Data for this task »
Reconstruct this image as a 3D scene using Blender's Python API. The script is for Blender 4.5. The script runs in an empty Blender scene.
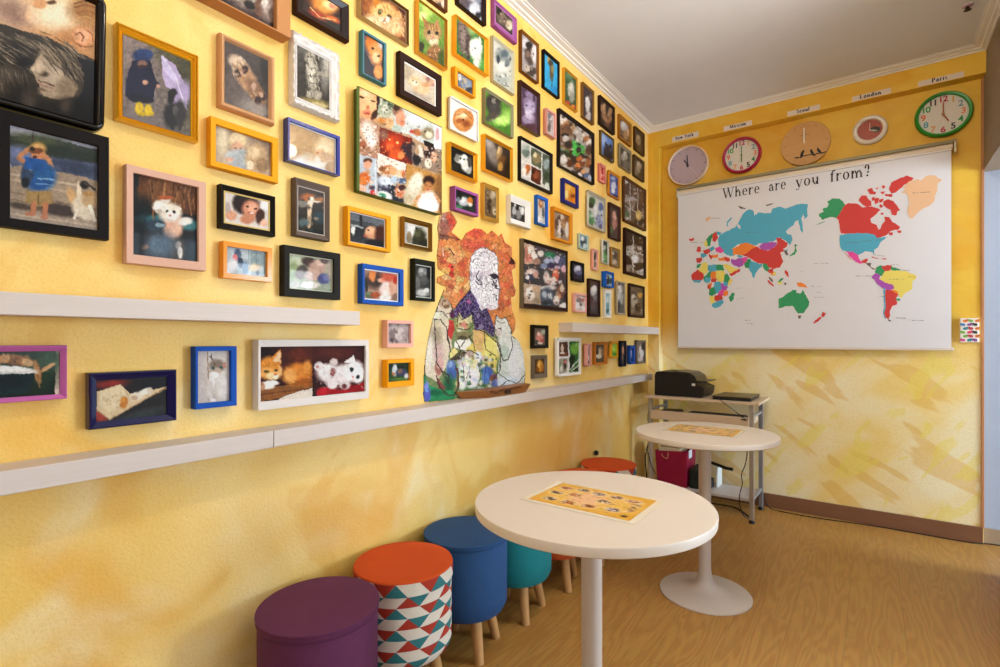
import bpy, bmesh, math, random
import numpy as np
from mathutils import Vector, geometry

# ------------------------------------------------------------------ camera, world, lights, exposure
SC = bpy.context.scene
F, HY, ANG = 507.0, 340.5, math.atan(373 / 507.0)
CX, CH = 1.417, 1.16            # camera x (distance from the picture wall) and height; camera y is 0
SA, CA = math.sin(ANG), math.cos(ANG)
YB, YF = 3.96, 3.88             # back wall plane, plane of its beam and pilaster
ZC = 2.803                      # ceiling
XR = 1.925                      # right end of the yellow back wall

cam_data = bpy.data.cameras.new('camera')
cam = bpy.data.objects.new('camera', cam_data)
SC.collection.objects.link(cam)
cam_data.sensor_width = 36.0
cam_data.sensor_fit = 'HORIZONTAL'
cam_data.lens = F / 1000.0 * 36.0
cam_data.shift_y = (HY - 333.5) / 1000.0
cam_data.clip_start = 0.02
cam.location = (CX, 0, CH)
cam.rotation_euler = (math.pi / 2, 0, ANG)
SC.camera = cam

SC.view_settings.view_transform = 'Standard'
SC.view_settings.look = 'None'
SC.view_settings.gamma = 1.0
SC.view_settings.use_curve_mapping = False
SC.view_settings.exposure = 0.14
SC.cycles.max_bounces = 6
SC.cycles.diffuse_bounces = 4
SC.cycles.glossy_bounces = 3
SC.cycles.sample_clamp_indirect = 4.0

world = bpy.data.worlds.new('sky')
SC.world = world
world.use_nodes = True
wn = world.node_tree
sky = wn.nodes.new('ShaderNodeTexSky')
sky.sky_type = 'NISHITA'
sky.sun_disc = False
sky.sun_elevation = math.radians(35)
sky.sun_rotation = math.radians(200)
wn.links.new(sky.outputs[0], wn.nodes['Background'].inputs[0])
wn.nodes['Background'].inputs[1].default_value = 0.25

def area(name, loc, target, sx, sy, power, color, spread=None, shape='RECTANGLE'):
    l = bpy.data.lights.new(name, 'AREA')
    l.shape = shape
    l.size = sx
    if shape == 'RECTANGLE': l.size_y = sy
    l.energy = power
    l.color = color
    if spread: l.spread = math.radians(spread)
    o = bpy.data.objects.new(name, l)
    SC.collection.objects.link(o)
    o.location = loc
    d = Vector(target) - Vector(loc)
    o.rotation_euler = d.to_track_quat('-Z', 'Y').to_euler()
    return o

WARM = (1.0, 0.88, 0.72)
COOL = (0.70, 0.85, 1.0)
LAMPS = [(1.25, 1.75, 27.0), (1.25, 0.1, 12.0), (2.18, 2.15, 7.0), (1.3, -2.0, 6.0)]      # ceiling lamps x, y, power
area('daylight_window', (4.52, 1.2, 1.6), (0, 1.6, 2.0), 3.2, 1.4, 22.0, COOL)
area('ceiling_fill', (4.50, 1.2, 1.5), (2.2, 2.0, ZC), 3.2, 1.2, 40.0, (0.95, 0.97, 1.0), spread=70)  # added fill light aimed up to brighten the ceiling, not a real source
area('daylight_door', (4.52, 3.4, 1.05), (0, 3.6, 1.0), 1.0, 2.0, 140.0, COOL)
area('daylight_rear', (1.8, -2.92, 1.5), (1.4, 1.0, 2.9), 2.4, 1.4, 10.0, (0.86, 0.93, 1.0))

# ------------------------------------------------------------------ helpers
def proj(P):
    dx = P[:, 0] - CX; y = P[:, 1]
    Z = -dx * SA + y * CA
    return 500 + F * (dx * CA + y * SA) / Z, HY - F * (P[:, 2] - CH) / Z
def ray(px, py):
    X = (px - 500) / F
    return X * CA - SA, X * SA + CA, -(py - HY) / F
def onx(px, py, x0=0.0):
    d = ray(px, py); t = (x0 - CX) / d[0]; return t * d[1], CH + t * d[2]       # y, z on the plane x = x0
def ony(px, py, y0):
    d = ray(px, py); t = y0 / d[1]; return CX + t * d[0], CH + t * d[2]         # x, z on the plane y = y0
def onz(px, py, z0):
    d = ray(px, py); t = (z0 - CH) / d[2]; return CX + t * d[0], t * d[1]       # x, y on the plane z = z0

def s2l(c): return c / 12.92 if c <= 0.04045 else ((c + 0.055) / 1.055) ** 2.4
def rgb(h):
    if not isinstance(h, str): return tuple(h)
    return tuple(s2l(int(h[i:i + 2], 16) / 255.0) for i in (0, 2, 4))

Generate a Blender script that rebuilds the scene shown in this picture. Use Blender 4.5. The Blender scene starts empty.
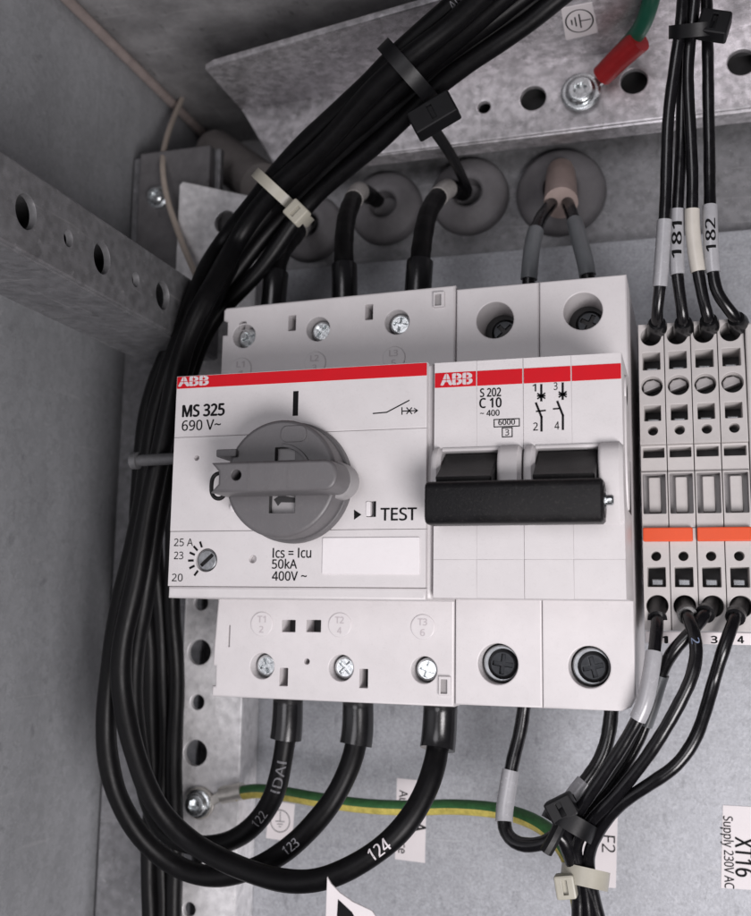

Stated problem » Return the listing above word for word, with the pictures removed.

Answer to this exercise »
Reconstruct this image as a 3D scene using Blender's Python API. The script is for Blender 4.5. The script runs in an empty Blender scene.
import bpy, bmesh, math, random
import numpy as np
from mathutils import Vector, geometry

# ------------------------------------------------------------------ camera, world, lights, exposure
SC = bpy.context.scene
F, HY, ANG = 507.0, 340.5, math.atan(373 / 507.0)
CX, CH = 1.417, 1.16            # camera x (distance from the picture wall) and height; camera y is 0
SA, CA = math.sin(ANG), math.cos(ANG)
YB, YF = 3.96, 3.88             # back wall plane, plane of its beam and pilaster
ZC = 2.803                      # ceiling
XR = 1.925                      # right end of the yellow back wall

cam_data = bpy.data.cameras.new('camera')
cam = bpy.data.objects.new('camera', cam_data)
SC.collection.objects.link(cam)
cam_data.sensor_width = 36.0
cam_data.sensor_fit = 'HORIZONTAL'
cam_data.lens = F / 1000.0 * 36.0
cam_data.shift_y = (HY - 333.5) / 1000.0
cam_data.clip_start = 0.02
cam.location = (CX, 0, CH)
cam.rotation_euler = (math.pi / 2, 0, ANG)
SC.camera = cam

SC.view_settings.view_transform = 'Standard'
SC.view_settings.look = 'None'
SC.view_settings.gamma = 1.0
SC.view_settings.use_curve_mapping = False
SC.view_settings.exposure = 0.14
SC.cycles.max_bounces = 6
SC.cycles.diffuse_bounces = 4
SC.cycles.glossy_bounces = 3
SC.cycles.sample_clamp_indirect = 4.0

world = bpy.data.worlds.new('sky')
SC.world = world
world.use_nodes = True
wn = world.node_tree
sky = wn.nodes.new('ShaderNodeTexSky')
sky.sky_type = 'NISHITA'
sky.sun_disc = False
sky.sun_elevation = math.radians(35)
sky.sun_rotation = math.radians(200)
wn.links.new(sky.outputs[0], wn.nodes['Background'].inputs[0])
wn.nodes['Background'].inputs[1].default_value = 0.25

def area(name, loc, target, sx, sy, power, color, spread=None, shape='RECTANGLE'):
    l = bpy.data.lights.new(name, 'AREA')
    l.shape = shape
    l.size = sx
    if shape == 'RECTANGLE': l.size_y = sy
    l.energy = power
    l.color = color
    if spread: l.spread = math.radians(spread)
    o = bpy.data.objects.new(name, l)
    SC.collection.objects.link(o)
    o.location = loc
    d = Vector(target) - Vector(loc)
    o.rotation_euler = d.to_track_quat('-Z', 'Y').to_euler()
    return o

WARM = (1.0, 0.88, 0.72)
COOL = (0.70, 0.85, 1.0)
LAMPS = [(1.25, 1.75, 27.0), (1.25, 0.1, 12.0), (2.18, 2.15, 7.0), (1.3, -2.0, 6.0)]      # ceiling lamps x, y, power
area('daylight_window', (4.52, 1.2, 1.6), (0, 1.6, 2.0), 3.2, 1.4, 22.0, COOL)
area('ceiling_fill', (4.50, 1.2, 1.5), (2.2, 2.0, ZC), 3.2, 1.2, 40.0, (0.95, 0.97, 1.0), spread=70)  # added fill light aimed up to brighten the ceiling, not a real source
area('daylight_door', (4.52, 3.4, 1.05), (0, 3.6, 1.0), 1.0, 2.0, 140.0, COOL)
area('daylight_rear', (1.8, -2.92, 1.5), (1.4, 1.0, 2.9), 2.4, 1.4, 10.0, (0.86, 0.93, 1.0))

# ------------------------------------------------------------------ helpers
def proj(P):
    dx = P[:, 0] - CX; y = P[:, 1]
    Z = -dx * SA + y * CA
    return 500 + F * (dx * CA + y * SA) / Z, HY - F * (P[:, 2] - CH) / Z
def ray(px, py):
    X = (px - 500) / F
    return X * CA - SA, X * SA + CA, -(py - HY) / F
def onx(px, py, x0=0.0):
    d = ray(px, py); t = (x0 - CX) / d[0]; return t * d[1], CH + t * d[2]       # y, z on the plane x = x0
def ony(px, py, y0):
    d = ray(px, py); t = y0 / d[1]; return CX + t * d[0], CH + t * d[2]         # x, z on the plane y = y0
def onz(px, py, z0):
    d = ray(px, py); t = (z0 - CH) / d[2]; return CX + t * d[0], t * d[1]       # x, y on the plane z = z0

def s2l(c): return c / 12.92 if c <= 0.04045 else ((c + 0.055) / 1.055) ** 2.4
def rgb(h):
    if not isinstance(h, str): return tuple(h)
    return tuple(s2l(int(h[i:i + 2], 16) / 255.0) for i in (0, 2, 4))

Generate a Blender script that rebuilds the scene shown in this picture. Use Blender 4.5. The Blender scene starts empty.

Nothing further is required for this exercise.